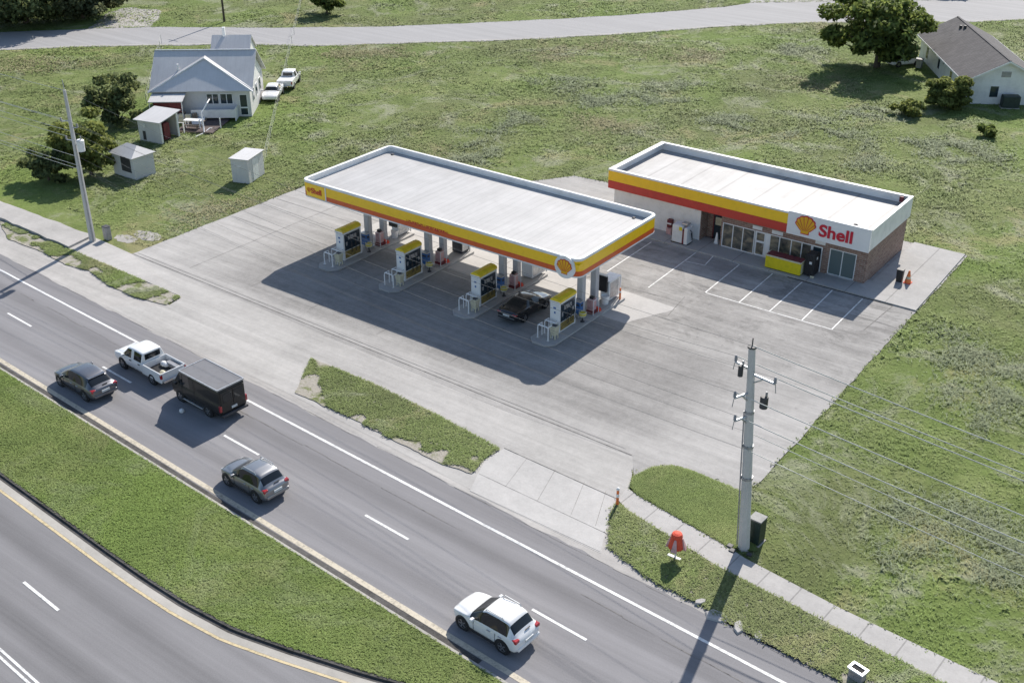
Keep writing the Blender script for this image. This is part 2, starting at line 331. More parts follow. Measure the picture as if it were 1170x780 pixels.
# ------------------------------------------------------------------ mesh helpers
class MB:
    def __init__(s): s.v = []; s.f = []
    def quad(s, *pts):
        b = len(s.v); s.v += [tuple(p) for p in pts]; s.f.append(tuple(range(b, b + len(pts)))); return s
    def box(s, x0, x1, y0, y1, z0, z1):
        b = len(s.v); s.v += [(x, y, z) for z in (z0, z1) for x, y in ((x0, y0), (x1, y0), (x1, y1), (x0, y1))]
        s.f += [tuple(b + i for i in q) for q in ((3, 2, 1, 0), (4, 5, 6, 7), (0, 1, 5, 4), (1, 2, 6, 5), (2, 3, 7, 6), (3, 0, 4, 7))]; return s
    def cbox(s, c, size): return s.box(c[0] - size[0] / 2, c[0] + size[0] / 2, c[1] - size[1] / 2, c[1] + size[1] / 2, c[2], c[2] + size[2])
    def prism(s, poly, z0, z1, top=None, cap=True):
        top = top or poly; n = len(poly); b = len(s.v)
        s.v += [(x, y, z0) for x, y in poly] + [(x, y, z1) for x, y in top]
        for i in range(n): j = (i + 1) % n; s.f.append((b + i, b + j, b + n + j, b + n + i))
        if cap: s.f.append(tuple(range(b + n - 1, b - 1, -1))); s.f.append(tuple(range(b + n, b + 2 * n)))
        return s
    def extr(s, prof, axis, a0, a1):     # profile in the two other axes, pushed along axis
        n = len(prof); b = len(s.v)
        def P(p, a): return {'x': (a, p[0], p[1]), 'y': (p[0], a, p[1]), 'z': (p[0], p[1], a)}[axis]
        s.v += [P(p, a0) for p in prof] + [P(p, a1) for p in prof]
        for i in range(n): j = (i + 1) % n; s.f.append((b + i, b + j, b + n + j, b + n + i))
        s.f.append(tuple(range(b + n - 1, b - 1, -1))); s.f.append(tuple(range(b + n, b + 2 * n))); return s
    def tube(s, pts, r, n=6, r1=None, cap=True):
        pts = [Vector(p) for p in pts]; b = len(s.v); m = len(pts)
        for i, p in enumerate(pts):
            t = (pts[min(i + 1, m - 1)] - pts[max(i - 1, 0)]).normalized()
            a = t.cross(Vector((0, 0, 1)) if abs(t.z) < .95 else Vector((1, 0, 0))).normalized(); c = t.cross(a)
            rr = r if r1 is None else r + (r1 - r) * i / (m - 1)
            for k in range(n): q = p + (a * math.cos(2 * math.pi * k / n) + c * math.sin(2 * math.pi * k / n)) * rr; s.v.append(tuple(q))
        for i in range(m - 1):
            for k in range(n): k2 = (k + 1) % n; s.f.append((b + i * n + k, b + i * n + k2, b + (i + 1) * n + k2, b + (i + 1) * n + k))
        if cap: s.f.append(tuple(range(b + n - 1, b - 1, -1))); s.f.append(tuple(range(b + (m - 1) * n, b + m * n)))
        return s
    def lathe(s, prof, c=(0, 0, 0), n=16, cap=True):
        b = len(s.v); m = len(prof)
        for r, z in prof:
            for k in range(n): a = 2 * math.pi * k / n; s.v.append((c[0] + r * math.cos(a), c[1] + r * math.sin(a), c[2] + z))
        for i in range(m - 1):
            for k in range(n): k2 = (k + 1) % n; s.f.append((b + i * n + k, b + i * n + k2, b + (i + 1) * n + k2, b + (i + 1) * n + k))
        if cap: s.f.append(tuple(range(b + n - 1, b - 1, -1))); s.f.append(tuple(range(b + (m - 1) * n, b + m * n)))
        return s
    def mesh(s, name, mat, smooth=False):
        me = bpy.data.meshes.new(name); me.from_pydata(s.v, [], s.f); me.update()
        bm = bmesh.new(); bm.from_mesh(me); bmesh.ops.recalc_face_normals(bm, faces=bm.faces); bm.to_mesh(me); bm.free()
        if mat: me.materials.append(mat)
        if smooth: me.shade_smooth()
        return me
    def build(s, name, mat, parent=None, bevel=0, smooth=False, loc=None):
        o = bpy.data.objects.new(name, s.mesh(name, mat, smooth)); COL.objects.link(o)
        if parent is not None: o.parent = parent
        if loc is not None: o.location = loc
        if bevel:
            md = o.modifiers.new('bevel', 'BEVEL'); md.width = bevel; md.segments = 2; md.limit_method = 'ANGLE'; md.angle_limit = RAD(40)
        return o
def tag(o, label=None, cat=None, group=None, kind=None):
    if label: o['label'] = label
    if cat: o['category'] = cat
    if group: o['group'] = group
    if kind: o['kind'] = kind
    return o
def thing(name, label, cat, loc=(0, 0, 0), rz=0, group=None, rot=None):
    o = bpy.data.objects.new(name, None); COL.objects.link(o); o.empty_display_size = .3
    o.location = loc; o.rotation_euler = rot or (0, 0, rz); return tag(o, label, cat, group)
def kids(o): return [c for c in bpy.data.objects if c.parent == o]
def copy_thing(o, loc, rz=None, label=None, group=None, parent=None):
    c = o.copy(); COL.objects.link(c)
    if parent is None:
        c.location = loc
        if rz is not None: c.rotation_euler = (0, 0, rz)
        if label: c['label'] = label
        if group: c['group'] = group
    else: c.parent = parent
    for ch in kids(o): copy_thing(ch, None, parent=c)
    return c
def sheet(name, poly, z, mat, kind='structure', parent=None, thick=0):
    mb = MB()
    if thick: mb.prism(poly, z - thick, z)
    else: mb.quad(*[(x, y, z) for x, y in poly])
    o = mb.build(name, mat, parent)
    if kind: tag(o, kind=kind)
    return o
def rough_poly(poly, step=.5, amp=.12, seed=1, keep=()):
    r = random.Random(seed); out = []; n = len(poly)
    for i in range(n):
        a, b = Vector(poly[i][:2]), Vector(poly[(i + 1) % n][:2]); d = b - a; L = d.length
        out.append(tuple(a))
        if i in keep: continue
        nn = Vector((-d.y, d.x)) / L; k = int(L / step); ph = r.uniform(0, 6)
        for j in range(1, k):
            t = j / k; w = amp * (.5 * math.sin(j * .9 + ph) + r.uniform(-.7, .7))
            out.append(tuple(a + d * t + nn * w))
    return out
def round_rect(x0, x1, y0, y1, r, n=6):
    out = []
    for cx, cy, a0 in ((x1 - r, y1 - r, 0), (x0 + r, y1 - r, 90), (x0 + r, y0 + r, 180), (x1 - r, y0 + r, 270)):
        for i in range(n + 1): a = RAD(a0 + 90 * i / n); out.append((cx + r * math.cos(a), cy + r * math.sin(a)))
    return out
def ring(mb, outer, inner, z0, z1):       # closed band between two outlines of equal length
    n = len(outer); b = len(mb.v)
    mb.v += [(x, y, z0) for x, y in outer] + [(x, y, z1) for x, y in outer] + [(x, y, z1) for x, y in inner] + [(x, y, z0) for x, y in inner]
    for i in range(n):
        j = (i + 1) % n
        for k in range(4): k2 = (k + 1) % 4; mb.f.append((b + k * n + i, b + k * n + j, b + k2 * n + j, b + k2 * n + i))
    return mb
def text_mesh(txt, size, depth, bold=.02, spacing=1.0):
    cu = bpy.data.curves.new('lettering', 'FONT'); cu.body = txt; cu.size = size; cu.extrude = depth; cu.offset = bold; cu.space_character = spacing
    o = bpy.data.objects.new('tmp', cu); COL.objects.link(o)
    dg = bpy.context.evaluated_depsgraph_get(); me = bpy.data.meshes.new_from_object(o.evaluated_get(dg))
    bpy.data.objects.remove(o); return me
def scallop(parent, loc, rot, R, dep=.03):
    """scallop-shell emblem standing in the local x/z plane, facing -y"""
    def fan(k, a=100, lobes=7, per=8):
        pts = []
        for i in range(lobes * per + 1):
            t = -a + 2 * a * i / (lobes * per); f = (i % per) / per
            r = R * k * (.93 + .07 * math.sin(math.pi * f)); r *= 1 - .1 * (abs(t) / a) ** 3
            pts.append((r * math.sin(RAD(t)) * 1.06, r * math.cos(RAD(t)) * .92))
        return pts
    def outline(k):
        p = fan(k); foot = R * .36 * k
        return p + [(R * .5 * k, -R * .52 * k), (foot + R * .04, -R * .55 * k), (foot + R * .03, -R * .86 * k), (-foot - R * .03, -R * .86 * k), (-foot - R * .04, -R * .55 * k), (-R * .5 * k, -R * .52 * k)]
    def lay(name, mat, pts, y0, y1, par):
        o = MB().extr(pts, 'y', y0, y1).build(name, mat, par); return o
    e = lay('emblem', M['deep_red'] if R > .7 else M['red'], outline(1), -dep, 0, parent); e.location = loc; e.rotation_euler = rot
    lay('emblem_field', M['amber'], outline(.9), -dep - .012, -dep, e)
    mb = MB()
    for i in range(1, 7):
        t = RAD(-100 + 200 * i / 7); c, sn_ = math.cos(t), math.sin(t); L = R * .86
        tip = (L * sn_ * 1.06, L * c * .92); bx = R * .22 * (i - 3.5) / 3; by = -R * .5; d = Vector((tip[0] - bx, tip[1] - by)).normalized(); nx, nz = -d.y, d.x
        w0, w1 = R * .016, R * .034
        mb.extr([(bx + nx * w0, by + nz * w0), (bx - nx * w0, by - nz * w0), (tip[0] - nx * w1, tip[1] - nz * w1), (tip[0] + nx * w1, tip[1] + nz * w1)], 'y', -dep - .02 - .001 * i, -dep - .011)
    mb.build('emblem_ribs', M['red'], e)
    return e

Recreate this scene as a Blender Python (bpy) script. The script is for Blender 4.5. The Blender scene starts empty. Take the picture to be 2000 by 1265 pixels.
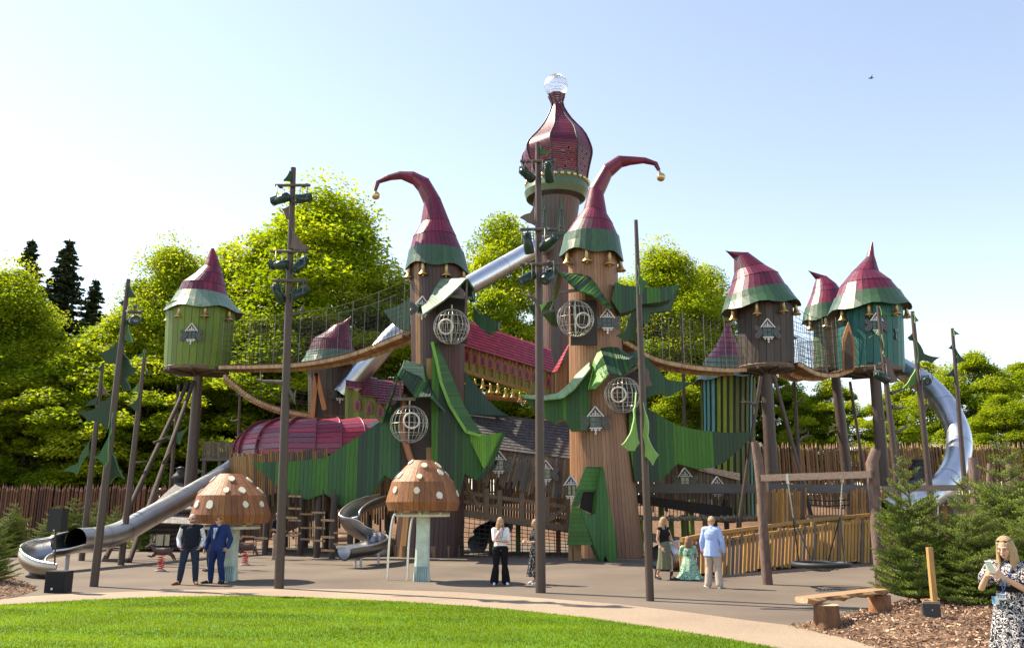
import bpy, math, random
import numpy as np
from mathutils import Vector, Matrix
R = math.radians
rnd = random.Random(7)
C = bpy.context.scene.collection
scene = bpy.context.scene
# ---------------------------------------------------------------- camera
F_PX = 1647.0; PITCH = R(12.2); CAM_Z = 2.0
cam_d = bpy.data.cameras.new("camera"); cam = bpy.data.objects.new("camera", cam_d); C.objects.link(cam)
cam.location = (0, 0, CAM_Z); cam.rotation_euler = (R(90) + PITCH, 0, 0)
cam_d.sensor_width = 36; cam_d.lens = 36 * F_PX / 2000; cam_d.clip_end = 3000; cam_d.clip_start = .05
scene.camera = cam
# ---------------------------------------------------------------- light
SUN_EL, SUN_AZ = R(50), R(-64)          # azimuth measured from +Y towards +X
w = bpy.data.worlds.new("World"); scene.world = w; w.use_nodes = True
nt = w.node_tree; bg = nt.nodes["Background"]
sky = nt.nodes.new("ShaderNodeTexSky"); sky.sky_type = 'NISHITA'; sky.sun_disc = False
sky.sun_elevation = SUN_EL; sky.sun_rotation = SUN_AZ % (2 * math.pi)
sky.air_density = 1.0; sky.dust_density = .15; sky.ozone_density = 1.0
hs = nt.nodes.new('ShaderNodeHueSaturation'); hs.inputs['Hue'].default_value = .504; hs.inputs['Saturation'].default_value = .84; nt.links.new(sky.outputs[0], hs.inputs['Color']); nt.links.new(hs.outputs[0], bg.inputs[0]); bg.inputs[1].default_value = .14
sd = bpy.data.lights.new("sun", 'SUN'); sd.energy = 4.9; sd.angle = R(.5); sd.color = (1, .92, .79)
sun = bpy.data.objects.new("sun", sd); C.objects.link(sun)
sv = Vector((math.sin(SUN_AZ) * math.cos(SUN_EL), math.cos(SUN_AZ) * math.cos(SUN_EL), math.sin(SUN_EL)))
sun.rotation_euler = (-sv).to_track_quat('-Z', 'Y').to_euler(); sun.location = sv * 60
scene.view_settings.view_transform = 'Standard'; scene.view_settings.look = 'None'
scene.view_settings.exposure = 1.1; scene.view_settings.gamma = 1
scene.view_settings.use_white_balance = True; scene.view_settings.white_balance_temperature = 7200; scene.view_settings.white_balance_tint = 10
# ---------------------------------------------------------------- geometry helpers
cp, sp = math.cos(PITCH), math.sin(PITCH)
def ray(px, py):
    u = (px - 1000) / F_PX; v = (632.5 - py) / F_PX
    return Vector((u, cp - sp * v, sp + cp * v))
def P(px, py, Y):
    d = ray(px, py); return Vector((0, 0, CAM_Z)) + d * (Y / d.y)
def G(px, py, z=0.0):
    d = ray(px, py); return Vector((0, 0, CAM_Z)) + d * ((z - CAM_Z) / d.z)
def mpp(Y): return Y / cp / F_PX                      # metres per photo pixel at depth Y
class Pl:                                              # a vertical plane through pixel px0 at depth Y0, turned by ang
    def __init__(s, px0, Y0, ang=0):
        s.o = P(px0, 800, Y0); a = R(ang); s.S = Vector((math.cos(a), math.sin(a), 0)); s.N = Vector((math.sin(a), -math.cos(a), 0))
    def __call__(s, px, py):
        d = ray(px, py); o = Vector((0, 0, CAM_Z)); return o + d * ((s.o - o).dot(s.N) / d.dot(s.N))
def jit(c, a=.12, hue=.04):
    k = 1 + rnd.uniform(-a, a); return tuple(max(0, x * k * (1 + rnd.uniform(-hue, hue))) for x in c)
def pick(pal): return jit(rnd.choice(pal))
WLOC = {}
class MB:
    def __init__(s): s.v = []; s.f = []; s.c = []; s.sm = []
    def face(s, pts, col, smooth=False):
        n = len(s.v); s.v += [Vector(p) for p in pts]; s.f.append(tuple(range(n, n + len(pts)))); s.c.append(col); s.sm.append(smooth)
    def grid(s, rows, col, smooth=True, closed=False, cols=None):
        n = len(s.v); m = len(rows[0])
        for r in rows: s.v += [Vector(p) for p in r]
        for i in range(len(rows) - 1):
            for j in range(m if closed else m - 1):
                k = (j + 1) % m
                s.f.append((n + i * m + j, n + i * m + k, n + (i + 1) * m + k, n + (i + 1) * m + j)); s.c.append(cols[i] if cols else col); s.sm.append(smooth)
    def box8(s, p, col):
        n = len(s.v); s.v += [Vector(q) for q in p]
        for f in ((0, 3, 2, 1), (4, 5, 6, 7), (0, 1, 5, 4), (1, 2, 6, 5), (2, 3, 7, 6), (3, 0, 4, 7)):
            s.f.append(tuple(n + i for i in f)); s.c.append(col); s.sm.append(False)
    def box(s, c, d, col, rz=0, M=None):
        c = Vector(c); hx, hy, hz = d[0] / 2, d[1] / 2, d[2] / 2
        M = M or Matrix.Rotation(rz, 3, 'Z')
        s.box8([c + M @ Vector(q) for q in ((-hx, -hy, -hz), (hx, -hy, -hz), (hx, hy, -hz), (-hx, hy, -hz), (-hx, -hy, hz), (hx, -hy, hz), (hx, hy, hz), (-hx, hy, hz))], col)
    def beam(s, a, b, w, h, col, up=(0, 0, 1)):
        a, b = Vector(a), Vector(b); d = (b - a).normalized(); x = d.cross(Vector(up))
        if x.length < 1e-4: x = d.cross(Vector((0, 1, 0)))
        x.normalize(); y = x.cross(d).normalized(); x *= w / 2; y *= h / 2
        s.box8([a - x - y, a + x - y, a + x + y, a - x + y, b - x - y, b + x - y, b + x + y, b - x + y], col)
    def tube(s, pts, rad, col, n=10, caps=True, smooth=True, closed=False, cols=None):
        pts = [Vector(p) for p in pts]; rad = rad if isinstance(rad, (list, tuple)) else [rad] * len(pts)
        rows = []; ref = None
        for i, p in enumerate(pts):
            a = pts[i - 1] if (i or closed) else p; b = pts[(i + 1) % len(pts)] if (i < len(pts) - 1 or closed) else p
            d = (b - a).normalized()
            if ref is None: ref = Vector((1, 0, 0)) if abs(d.x) < .9 else Vector((0, 1, 0))
            x = (ref - d * ref.dot(d)).normalized(); ref = x; y = d.cross(x)
            rows.append([p + (x * math.cos(t) + y * math.sin(t)) * rad[i] for t in (2 * math.pi * k / n for k in range(n))])
        if closed: rows.append(rows[0])
        s.grid(rows, col, smooth, True, cols)
        if caps and not closed: s.face(rows[0][::-1], col); s.face(rows[-1], col)
    def wire(s, a, b, r, col): s.tube([a, b], r, col, 3, False)
    def lathe(s, c, prof, col, n=20, axis=None, smooth=True, cols=None, sx=1, sy=1):
        c = Vector(c); M = Vector((0, 0, 1)).rotation_difference(Vector(axis)).to_matrix() if axis is not None else Matrix.Identity(3)
        rows = [[c + M @ Vector((r * sx * math.cos(2 * math.pi * k / n), r * sy * math.sin(2 * math.pi * k / n), z)) for k in range(n)] for r, z in prof]
        s.grid(rows, col, smooth, True, cols)
    def ball(s, c, r, col, n=14, m=9, sc=(1, 1, 1), M=None):
        c = Vector(c); rows = []
        for i in range(m + 1):
            t = math.pi * i / m
            row = [Vector((r * sc[0] * math.sin(t) * math.cos(2 * math.pi * k / n), r * sc[1] * math.sin(t) * math.sin(2 * math.pi * k / n), r * sc[2] * math.cos(t))) for k in range(n)]
            rows.append([c + (M @ q if M else q) for q in row])
        s.grid(rows, col, True, True)
    def prism(s, poly, off, col, rim=None, back=None):
        poly = [Vector(p) for p in poly]; off = Vector(off)
        s.face(poly, col); s.face([p + off for p in poly][::-1], back or col)
        for i in range(len(poly)):
            a, b = poly[i], poly[(i + 1) % len(poly)]; s.face([a, b, b + off, a + off], rim or col)
    def build(s, name, m, parent=None, local=False, weld=False):
        o0 = Vector((0, 0, 0)) if (local or parent is None) else WLOC[parent.name]
        me = bpy.data.meshes.new(name); me.from_pydata([tuple(p - o0) for p in s.v], [], s.f)
        at = me.color_attributes.new("Col", 'FLOAT_COLOR', 'CORNER')
        arr = np.empty((len(me.loops), 4), np.float32); k = 0
        for f, c in zip(s.f, s.c): arr[k:k + len(f), :3] = c[:3]; k += len(f)
        arr[:, 3] = 1; at.data.foreach_set("color", arr.ravel())
        me.polygons.foreach_set("use_smooth", s.sm); me.update()
        ob = bpy.data.objects.new(name, me); C.objects.link(ob); me.materials.append(MAT[m] if isinstance(m, str) else m)
        if parent is not None: ob.parent = parent
        WLOC[ob.name] = o0; return ob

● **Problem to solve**
Select all lines with the word "picture" from the entries above.

● **Expected answer**
Keep writing the Blender script for this image. This is part 2, starting at line 331. More parts follow. Measure the picture as if it were 1170x780 pixels.
Recreate this scene as a Blender Python (bpy) script. The script is for Blender 4.5. The Blender scene starts empty. Take the picture to be 2000 by 1265 pixels.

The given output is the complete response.